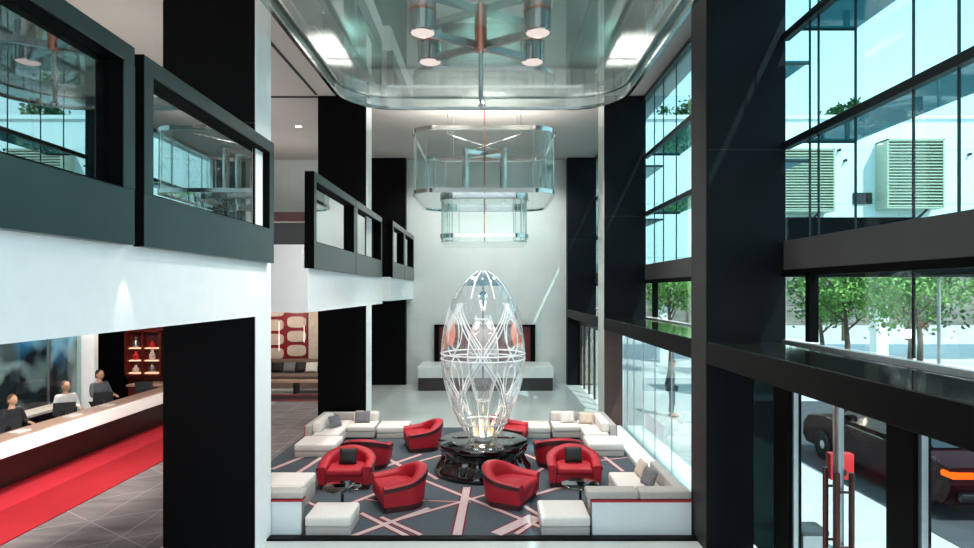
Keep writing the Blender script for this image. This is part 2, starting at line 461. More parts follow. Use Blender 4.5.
# far bay: dark framed doors
dn = 0
wn += 1
w = sroot('window_%d' % wn, (3.5, 17.05, 0))
struct('pane', bx(3.5, 3.515, 17.05, 23.7, .05, 2.6), M['glassclear'], w)
for ym in (17.3, 18.4, 19.5, 20.6, 21.7, 22.8, 23.6):
    struct('mullion', bx(3.47, 3.54, ym-.04, ym+.04, 0, 2.6), M['deskfront'], w)
struct('head_frame', bx(3.44, 3.56, 17.05, 23.7, 2.35, 2.6), M['frame'], w)
# near bay: entrance doors
XD = 3.66
p1 = struct('trim_7', bx(XD-.06, XD+.1, 7.46, 7.84, 0, 2.6), M['blackclad'])
p2 = struct('trim_8', bx(XD-.06, XD+.1, 5.27, 5.62, 0, 2.6), M['blackclad'])
wn += 1
w = sroot('window_%d' % wn, (XD, 7.84, 0))
struct('pane', bx(XD, XD+.015, 7.84, 8.57, .1, 2.6), M['glassbal'], w)
def door(y0, y1, handle_y):
    global dn
    dn += 1
    d = sroot('door_%d' % dn, (XD, y0, 0))
    struct('pane', bx(XD, XD+.015, y0+.02, y1-.02, .08, 2.58), M['glassdoor'], d)
    fr = MB()
    fr.box(XD-.02, XD+.035, y0, y0+.045, 0, 2.6); fr.box(XD-.02, XD+.035, y1-.045, y1, 0, 2.6)
    fr.box(XD-.02, XD+.035, y0, y1, 0, .1); fr.box(XD-.02, XD+.035, y0, y1, 2.53, 2.6)
    struct('frame', fr, M['steel'], d)
    for sx in (-1, 1):
        hb = MB(); xx = XD+.008+sx*.075
        hb.tube([(xx, handle_y, .75), (xx, handle_y, 1.72)], .028, 10)
        for z in (.95, 1.52): hb.tube([(XD+.008, handle_y, z), (xx, handle_y, z)], .014, 8)
        struct('handle', hb, M['handle'], d)
door(6.52, 7.45, 6.62); door(5.63, 6.5, 6.4); door(4.3, 5.26, 4.45)

# outside ground
struct('ground', bx(3.55, 90, -40, 90, -.35, -.05), M['pave'])
struct('road', bx(6.7, 13.5, -40, 20.5, -.06, -.04), M['asphalt'])
struct('ground_plaza', bx(-60, 3.55, -40, 1.5, -.35, -.05), M['pave'])

# ------------------------------------------------------------------ floor coverings
def clip(poly, x0, x1, y0, y1):
    for ax, lim, sg in ((0, x0, 1), (0, x1, -1), (1, y0, 1), (1, y1, -1)):
        res = []
        for i in range(len(poly)):
            a, b = poly[i-1], poly[i]
            da, db = sg*(a[ax]-lim), sg*(b[ax]-lim)
            if (da >= 0) != (db >= 0):
                t = da/(da-db); res.append((a[0]+(b[0]-a[0])*t, a[1]+(b[1]-a[1])*t))
            if db >= 0: res.append(b)
        poly = res
        if len(poly) < 3: return []
    return poly
def strip(mb, a, b, w, z, rect, mi):
    a, b = Vector(a), Vector(b); t = (b-a).normalized(); n = Vector((-t.y, t.x))*w/2
    pl = clip([tuple(a+n), tuple(a-n), tuple(b-n), tuple(b+n)], *rect)
    if pl:
        mb.mi = mi; vs = [mb.bm.verts.new((p[0], p[1], z)) for p in pl]; mb._face(vs); mb.mi = 0
def fl(px, py):
    d = 2232/(py-291); return ((px-488)/620*d, d)
RECT = (-4.6, 3.0, 9.065, 16.3)
rug = MB(); rug.box(RECT[0], RECT[1], RECT[2], RECT[3], .002, .014)
segs = [((380, 525.5), (487, 495), .09, 0), ((466, 488), (456, 536), .17, 1), ((423, 481), (540, 528), .10, 0), ((533, 517), (495, 535), .26, 0),
        ((349, 538), (428, 509), .12, 1), ((360, 514), (408, 538), .10, 0), ((410, 501), (470, 503), .04, 0), ((380, 518), (420, 536), .09, 0),
        ((271, 470), (316, 452), .14, 1), ((290, 478), (330, 452), .12, 0), ((376, 470), (420, 455), .12, 0), ((380, 456), (410, 472), .12, 0),
        ((418, 462), (440, 456), .10, 1), ((330, 512), (376, 494), .10, 0), ((365, 500), (400, 506), .05, 0), ((524, 455), (560, 470), .12, 1),
        ((528, 478), (548, 465), .10, 0), ((532, 496), (560, 488), .12, 0), ((520, 505), (545, 520), .10, 0), ((600, 455), (622, 472), .10, 1),
        ((592, 462), (628, 458), .06, 0), ((515, 535), (560, 505), .1, 0), ((300, 500), (345, 520), .08, 0), ((420, 470), (436, 480), .1, 0)]
k = 0
for a, b, w_, rd in segs:
    w_ *= .78
    A, B = fl(*a), fl(*b); k += 1
    strip(rug, A, B, w_+.06, .0150+k*.00004, RECT, 2)
    strip(rug, A, B, w_, .0170+k*.00004, RECT, 1)
tag(rug.build('rug', [M['rug'], M['rugline'], M['rugred']]), 'slate grey rug with crossing pale and red lines under the seating', 'rug')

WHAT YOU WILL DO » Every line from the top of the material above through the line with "1.5, -.35, -.05), M['pave'])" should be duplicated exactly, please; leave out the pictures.

EXPECTED ANSWER »
Keep writing the Blender script for this image. This is part 2, starting at line 461. More parts follow. Use Blender 4.5.
# far bay: dark framed doors
dn = 0
wn += 1
w = sroot('window_%d' % wn, (3.5, 17.05, 0))
struct('pane', bx(3.5, 3.515, 17.05, 23.7, .05, 2.6), M['glassclear'], w)
for ym in (17.3, 18.4, 19.5, 20.6, 21.7, 22.8, 23.6):
    struct('mullion', bx(3.47, 3.54, ym-.04, ym+.04, 0, 2.6), M['deskfront'], w)
struct('head_frame', bx(3.44, 3.56, 17.05, 23.7, 2.35, 2.6), M['frame'], w)
# near bay: entrance doors
XD = 3.66
p1 = struct('trim_7', bx(XD-.06, XD+.1, 7.46, 7.84, 0, 2.6), M['blackclad'])
p2 = struct('trim_8', bx(XD-.06, XD+.1, 5.27, 5.62, 0, 2.6), M['blackclad'])
wn += 1
w = sroot('window_%d' % wn, (XD, 7.84, 0))
struct('pane', bx(XD, XD+.015, 7.84, 8.57, .1, 2.6), M['glassbal'], w)
def door(y0, y1, handle_y):
    global dn
    dn += 1
    d = sroot('door_%d' % dn, (XD, y0, 0))
    struct('pane', bx(XD, XD+.015, y0+.02, y1-.02, .08, 2.58), M['glassdoor'], d)
    fr = MB()
    fr.box(XD-.02, XD+.035, y0, y0+.045, 0, 2.6); fr.box(XD-.02, XD+.035, y1-.045, y1, 0, 2.6)
    fr.box(XD-.02, XD+.035, y0, y1, 0, .1); fr.box(XD-.02, XD+.035, y0, y1, 2.53, 2.6)
    struct('frame', fr, M['steel'], d)
    for sx in (-1, 1):
        hb = MB(); xx = XD+.008+sx*.075
        hb.tube([(xx, handle_y, .75), (xx, handle_y, 1.72)], .028, 10)
        for z in (.95, 1.52): hb.tube([(XD+.008, handle_y, z), (xx, handle_y, z)], .014, 8)
        struct('handle', hb, M['handle'], d)
door(6.52, 7.45, 6.62); door(5.63, 6.5, 6.4); door(4.3, 5.26, 4.45)

# outside ground
struct('ground', bx(3.55, 90, -40, 90, -.35, -.05), M['pave'])
struct('road', bx(6.7, 13.5, -40, 20.5, -.06, -.04), M['asphalt'])
struct('ground_plaza', bx(-60, 3.55, -40, 1.5, -.35, -.05), M['pave'])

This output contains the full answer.